Unveiling importance of climate finance in Eswatini
A Sthe impacts of climate change escalate with frequent warnings of extreme weather events from our national disaster agencies, the need for climate finance becomes increasingly urgent. The African continent faces a vast combination of challenges, from high risk weather events to decreasing natural resources, exacerbating poverty and discouraging sustainable development efforts. Recognising this urgent need, international agreements, such as the 2015 Paris Agreement, Kyoto Protocol and The Convention, have been established to help mobilise financial resources and support climate action in the global south countries such as Eswatini. These agreements underscore the critical role of climate finance in addressing the challenges of climate change and advancing the global transition to a low-carbon resilient future. This article delves into the significance of climate finance in Eswatini and explores the vast opportunities it offers for addressing climate-related challenges and fostering resilience.
The United Nations Framework Convention on Climate Change (UNFCCC) states that climate finance refers to local, national or transnational financing drawn from public, private and alternative sources of financing such as grants or green bonds that seek to support mitigation and adaptation actions that will address climate change. In African countries such as Eswatini, where vulnerability to climate change is high, accessing climate finance presents a critical opportunity for accelerated sustainable development.
Africa’s vulnerability to climate change stems from its dependence on climate-sensitive sectors such as agriculture, forestry and water resources. Climate variability and extreme weather events, including droughts, floods and heatwaves, disrupt agricultural productivity, leading to food shortages and economic losses. For example, during the El Nino drought that happened in 2015-16, it led to a 30 to 40 per cent drop in the production of maize, which is a staple crop in the country and further led to extremely low water levels in the main Hawane Dam, which serves the capital city of Mbabane with water. A majority of rural boreholes dried up, forcing the closure of many schools, which in turn affected nearly 200 000 pupils and teachers in rural and urban areas. In this context, climate finance plays a pivotal role in building resilience and reducing vulnerability by supporting adaptation efforts in the country.
BENEfiTS
One of the primary benefits of climate finance in Eswatini is its potential to catalyse sustainable development, by providing funding for resilient infrastructure to natural disasters, resilient agro-ecology interventions and increasing water and energy security in the country. For instance, the European Union (EU) Water Harvesting on small and medium earth dams project in Eswatini provides local farmers an opportunity to increase their food production and generate various sources of income since water production is no longer an issue.

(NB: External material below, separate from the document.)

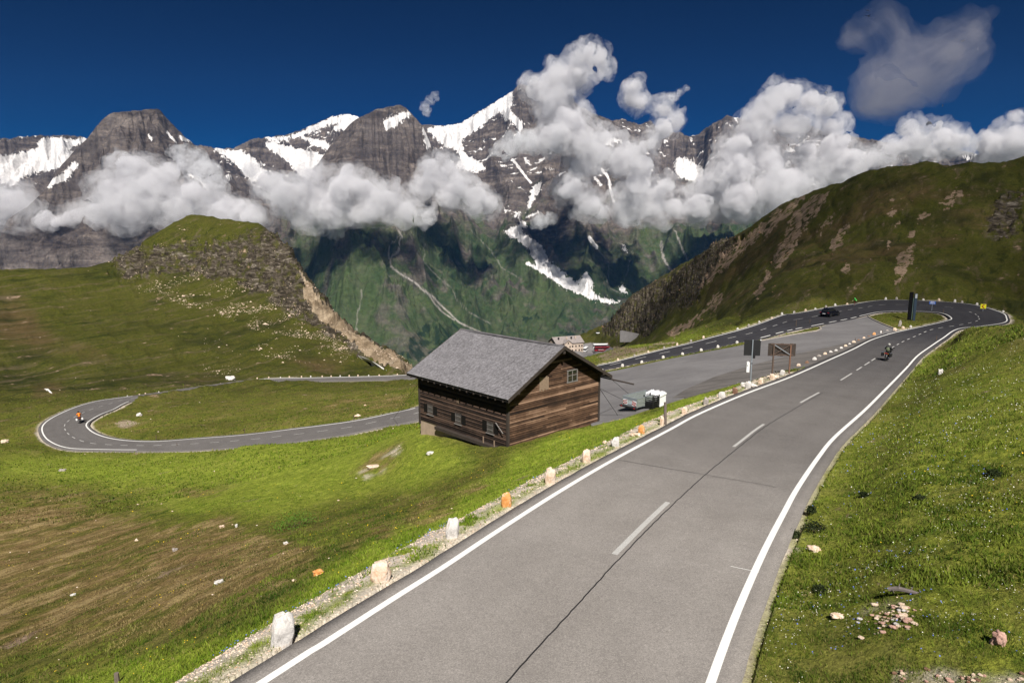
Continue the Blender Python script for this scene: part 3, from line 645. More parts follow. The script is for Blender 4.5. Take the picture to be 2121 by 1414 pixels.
def kerb(name, pts):
    P = [lot_hit(*p) for p in pts]; V = []; m = MB()
    for (x0, y0), (x1, y1) in zip(P[:-1], P[1:]):
        a = math.atan2(y1-y0, x1-x0); L = math.hypot(x1-x0, y1-y0); n = max(1, int(L/.9))
        for k in range(n):
            t = (k+.5)/n; x = x0+(x1-x0)*t; y = y0+(y1-y0)*t; m.box((x, y, float(lotz(x, y))+.02), (L/n*.94, .16, .22), Matrix.Rotation(a, 3, 'Z'))
    m.build(name, plain('kerb_stone', (.34, .30, .26), .9, var=.4, scale=.8), kind='structure')
kerb('kerb', [(1577,706),(1640,693.5),(1692,685.5),(1701,681.5),(1697,677.5)]); kerb('kerb', [(1797,655),(1808,662),(1830,672),(1860,683.5)])
# ------------------------------------------------------------------ far mountains: two height fields, true kilometres away
def px_az(x): r = ray(x, 480); return math.atan2(r[0], r[1])
def e_of(x, y): r = ray(x, y); return r[2]/math.hypot(r[0], r[1])
SIL_B = [(-900,420),(-500,330),(-200,300),(-60,295),(0,291),(60,285),(110,281),(150,281),(185,282),(215,300),(300,310),(380,308),(430,300),(460,308),(495,307),(515,297),(540,287),(590,282),(620,275),(660,258),(700,240),(735,236),(748,242),(790,262),(850,262),(880,258),(915,261),(950,257),(975,244),(1000,227),(1035,206),(1060,190),(1078,172),(1095,178),(1120,195),(1150,214),(1180,205),(1200,222),(1220,232),(1240,240),(1260,249),(1280,246),(1300,252),(1320,258),(1340,250),(1352,262),(1380,272),(1430,282),(1450,268),(1465,256),(1480,248),(1493,240),(1505,243),(1540,252),(1600,262),(1660,258),(1690,272),(1740,280),(1800,292),(1870,303),(1950,310),(2000,318),(2060,325),(2121,330),(2300,350),(2700,400),(3200,460)]
SIL_A = [(-900,520),(-300,500),(-100,480),(0,462),(60,430),(105,392),(125,365),(140,345),(170,315),(195,292),(215,270),(232,252),(245,241),(255,235),(280,233),(300,230),(325,229),(345,226),(352,230),(366,248),(380,264),(400,286),(430,312),(450,335),(480,372),(510,400),(540,420),(600,425),(630,395),(660,345),(690,305),(720,270),(745,248),(760,240),(790,226),(815,221),(835,217),(848,224),(862,240),(880,262),(892,290),(905,330),(925,375),(950,420),(1000,480),(1100,570),(1250,650),(1400,720),(3200,800)]
def mountain(name, sil, rho0, rho1, floor, jag, na, nr, seed, x0, x1, zoff=0):
    xs = np.array([s[0] for s in sil], float); ys = np.array([s[1] for s in sil], float)
    A = np.linspace(px_az(x0), px_az(x1), na)
    pxs = 1060.5+F*np.tan(A)*(C_-S_*((480-707)/F))
    sy = np.interp(pxs, xs, ys)
    e = np.array([e_of(a, b) for a, b in zip(pxs, sy)])
    if jag: e = e+jag*fbm(A*90, A*0, 5, seed)*.0032+jag*(ridged(A*220, A*0+.5, 3, seed+2)-.5)*.0012
    rr = rho1*(1+.10*fbm(A*5, A*0, 3, seed+4))
    T = np.r_[np.linspace(0, 1, nr), np.linspace(1.02, 1.5, 24)]
    AA, TT = np.meshgrid(A, T, indexing='ij')
    R = rho0+(rr[:, None]-rho0)*TT
    X = np.sin(AA)*R; Y = np.cos(AA)*R
    top = (e*rr)[:, None]
    q = np.clip(TT, 0, 1)
    prof = .10*q+.90*np.where(q < .2, 0, ((q-.2)/.8))**1.18
    Z = floor+(top-floor)*prof-np.maximum(TT-1, 0)*2200
    env = smooth(.08, .5, q)
    wx = X+260*fbm(X/900, Y/900, 4, seed+6); wy = Y+260*fbm(X/900+7, Y/900, 4, seed+7)
    Z += env*(330*(ridged(wx/1500, wy/2600, 7, seed+8, g=.52)-.52)+190*(ridged(wx/300, wy/900, 6, seed+9, g=.58)-.5)+26*fbm(wx/70, wy/110, 4, seed+10))
    # ledges: rock bands that step the face
    band = (Z+40*fbm(X/300, Y/300, 3, seed+11))/55; fr = band-np.floor(band)
    Z += env*5*(smooth(.15, .85, fr)-fr)*2
    E = Z/R; m = E[:, :].max(1)
    k = np.exp(-((TT-1)/.22)**2)
    for _ in range(3):
        E = Z/R; m = E.max(1); Z += ((e-m)[:, None]*R)*np.maximum(k, .0)*1.0
    over = Z/R-e[:, None]; Z -= np.maximum(over, 0)*R
    return X, Y, Z, AA, TT
nBa, nBr = 1500, 640
mats = {}
def mount_mask(X, Y, Z, which):
    px, py = proj(np.stack([X, Y, Z], -1))
    SN_B = [[(0,325),(40,318),(92,303),(72,297),(92,286),(130,284),(150,291),(185,281),(197,290),(160,300),(138,312),(168,318),(135,345),(108,352),(60,358),(25,385),(-20,375),(-60,330)], [(430,296),(455,306),(470,312),(497,312),(520,325),(540,345),(560,372),(520,375),(500,352),(470,325),(448,312)],
        [(545,283),(600,281),(598,292),(560,291)], [(550,295),(580,300),(620,308),(660,318),(674,325),(652,345),(640,370),(620,362),(600,338),(575,318),(555,308)], [(622,283),(660,288),(684,300),(680,311),(650,302)], [(598,283),(640,265),(690,242),(738,233),(750,242),(725,268),(692,270),(700,252),(662,266),(610,288)],
        [(884,268),(905,262),(950,256),(984,238),(1010,222),(1038,204),(1060,188),(1062,205),(1056,231),(1070,245),(1080,262),(1075,270),(1060,250),(1046,248),(1034,230),(1012,250),(997,263),(978,274),(957,291),(957,316),(990,334),(1007,350),(991,357),(944,347),(953,328),(944,309),(919,303),(904,290)],
        [(1395,337),(1417,325),(1439,338),(1457,350),(1464,366),(1439,376),(1401,362)], [(1105,385),(1124,376),(1112,402),(1092,440),(1094,415)], [(1084,325),(1092,328),(1099,342),(1090,340)], [(1060,440),(1076,440),(1079,448),(1068,447)],
        [(1045,478),(1073,468),(1084,457),(1094,474),(1083,470),(1078,478),(1112,502),(1126,516),(1136,539),(1162,560),(1192,586),(1215,563),(1229,586),(1225,604),(1241,615),(1288,626),(1262,627),(1228,620),(1195,607),(1175,598),(1142,577),(1119,562),(1106,537),(1096,518),(1076,498),(1056,491)],
        [(1288,506),(1296,511),(1300,524),(1293,520)], [(1290,586),(1298,608),(1283,603)], [(1240,282),(1262,290),(1275,305),(1255,300)], [(1250,280),(1285,290),(1290,298),(1262,292)], [(1660,309),(1690,309),(1690,314),(1665,315)], [(1870,300),(1896,300),(1890,306)], [(560,432),(585,430),(600,450),(590,465),(572,445)], [(1620,310),(1648,306),(1640,318)], [(1618,335),(1648,335),(1630,342)], [(1420,250),(1440,252),(1432,258)], [(1040,430),(1058,436),(1050,440)]]
    SN_A = [[(795,252),(815,240),(845,230),(851,238),(832,250),(815,262),(801,270),(794,258)], [(380,266),(390,270),(404,290),(396,294),(372,290),(372,284),(388,284)], [(128,358),(158,335),(163,342),(140,365),(118,370)], [(60,380),(110,368),(150,362),(140,372),(90,392),(60,394)], [(875,262),(905,270),(900,300),(885,310),(880,292)]]
    LN = [([(1062,331),(1099,378)], 2.0), ([(1246,350),(1261,371),(1265,395),(1271,418)], 2.0), ([(1233,368),(1244,384)], 2.2), ([(1092,545),(1129,565),(1175,596)], 2.4), ([(1221,493),(1235,512)], 3.2), ([(1056,231),(1078,256),(1075,281)], 2.2), ([(345,274),(364,294)], 1.4), ([(307,280),(316,292)], 1), ([(392,362),(412,370),(430,392)], 2.2), ([(1115,440),(1090,450)], 1.2)]
    ST = [([(822,471),(832,489),(824,519),(809,536),(810,552),(832,569),(858,584),(878,602),(898,615),(911,631),(931,648),(951,668),(980,681),(1010,695)], 2.6), ([(827,489),(807,509),(805,536)], 1.8), ([(880,600),(896,622),(915,645),(940,662)], 2.0), ([(880,505),(878,542),(905,572),(937,598),(946,621),(974,648),(1017,671)], 1.2),
        ([(974,476),(1017,519),(1040,555),(1075,575)], 1.2), ([(1205,470),(1235,512),(1261,545),(1259,595),(1291,610)], 1.5), ([(1370,500),(1372,530),(1392,565)], 3), ([(1400,480),(1415,520),(1430,550)], 2.5), ([(750,600),(742,650),(738,700)], 1.4), ([(1159,430),(1150,500)], 1.2), ([(1310,520),(1300,560),(1290,590)], 1.2)]
    rag = fbm(X/45, Y/45, 3, 201)
    sn = .5*pset(px, py, SN_B if which == 'B' else SN_A, 9, .09, 5)+.5*pset(px, py, SN_B if which == 'B' else SN_A, 14, .2, 8); sn = sn*smooth(-.62, -.2, fbm(X/30, Y/30+Z/20, 4, 251)+.08)
    for pts, w in LN: sn = np.maximum(sn, smooth(w+1.4, w-.6, dist_line(px, py, pts)+rag*2.5))
    # thin snow caught on ledges high up
    hi = smooth(120, 700, Z)*smooth(.38, .55, ridged(X/150, Y/150+Z/45, 4, 211))*smooth(.62, .8, ridged(X/420, Y/420+Z/300, 3, 215))
    sn = np.clip(sn+hi*(.9 if which == 'B' else .25), 0, 1)
    if which == 'B': sn = sn*smooth(-.75, -.3, rag+.25)
    st = np.zeros_like(px); brk = fbm(X/38, Y/38+Z/50, 4, 241)
    for pts, w in ST: st = np.maximum(st, smooth(w*.62+1.0, w*.62-1.1, dist_line(px+5*rag, py+3*rag, pts)+1.8*brk)*(.9 if w > 1.7 else .5))
    gx = fbm(X/420, Y/420, 5, 221)+.6*fbm(X/110, Y/110+Z/160, 4, 223)
    lim = np.interp(px.ravel(), [-100, 500, 620, 800, 1000, 1100, 1200, 1300, 1500], [640, 600, 470, 470, 445, 500, 520, 470, 440]).reshape(px.shape)
    gr = np.maximum(smooth(-70, 110, py-lim+gx*190), smooth(540, 640, py+gx*90)*.9*(px > 560))
    GP = [[(905,480),(960,470),(1020,500),(1060,530),(1110,560),(1060,560),(1000,540),(930,510)], [(1000,590),(1060,560),(1150,600),(1250,640),(1300,640),(1240,700),(1100,690),(1030,650)], [(700,640),(760,600),(880,600),(900,640),(860,700),(760,720)]]
    gr = np.clip(np.maximum(gr, .75*pset(px, py, GP, 30, .02, 9)*smooth(-.5, .0, gx+.2)), 0, 1)*(1-.6*smooth(.15, .5, gx*-1+.05))
    fo = pset(px, py, [[(820,760),(850,700),(890,672),(950,672),(960,700),(900,740)], [(1135,690),(1180,688),(1245,690),(1240,702),(1150,706)], [(690,700),(760,710),(840,760),(700,770)], [(1080,655),(1110,650),(1120,662),(1085,665)]], 22, .06, 13)*smooth(-.25, .15, fbm(X/60, Y/60, 4, 231))*.85
    return np.stack([sn, gr, st, fo], -1)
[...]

Young people can also maximise their opportunities in this project by using their education to maintain and upgrade the technical and scientific water harvesting systems in the programme; thereby stimulating economic growth and improving livelihoods in the country. Similarly, initiatives such as the Eswatini EnvironmentalAuthority grants and the GEF small grants programme in Eswatini support projects developed by local people that address the need for sustainable land management and reforestation practices that enhance ecosystem resilience and biodiversity conservation, fostering long-term sustainability.
Furthermore, climate finance strengthens innovation and technology transfer, unlocking opportunities for green growth and job creation. Through partnerships and collaborations with institutions such as the EU and
the Africa Development Bank, Eswatini can leverage climate finance to access cutting-edge technologies and expertise, enhancing our capacity to adapt to climate change.
Supporting early warning systems, disaster risk reduction measures and climate-resilient infrastructure, climate finance can enable our rural and urban communities to prepare for and respond to climate-related disasters effectively. For example, investments in resilient housing and infrastructure help vulnerable communities withstand extreme weather events, reducing the human and economic costs. Additionally, climate finance facilitates capacity-building initiatives and knowledge exchange programmes, empowering our local communities to develop adaptive strategies tailored to their specific needs and contexts.
Despite the immense potential of climate finance, accessing and effectively utilizing funds remains a significant challenge for Eswatini. Limited public financial resources, institutional capacity constraints and inadequate regulatory frameworks hinder the mobilisation and allocation of climate finance effectively. Additionally, competing development priorities often divert attention and resources away from climate change adaptation and mitigation efforts. Addressing these barriers requires a multi-faceted approach, including strengthening governance structures, enhancing transparency and accountability and promoting international cooperation and solidarity.
In conclusion, climate finance holds immense importance for Eswatini’s sustainable development journey. By providing funding, investments and mechanisms to address climate change impacts, climate finance offers opportunities for mitigating vulnerabilities, fostering resilience and promoting green growth. Leveraging climate finance effectively can unlock transformative opportunities for Eswatini, enabling us to transition into a climate-resilient economy while simultaneously advancing social equity and environmental sustainability. However, realising the full potential of climate finance requires concerted efforts from governments, international organisations, the private sector and civil society to overcome existing barriers and harness the benefits of climate action for the continent’s future generations.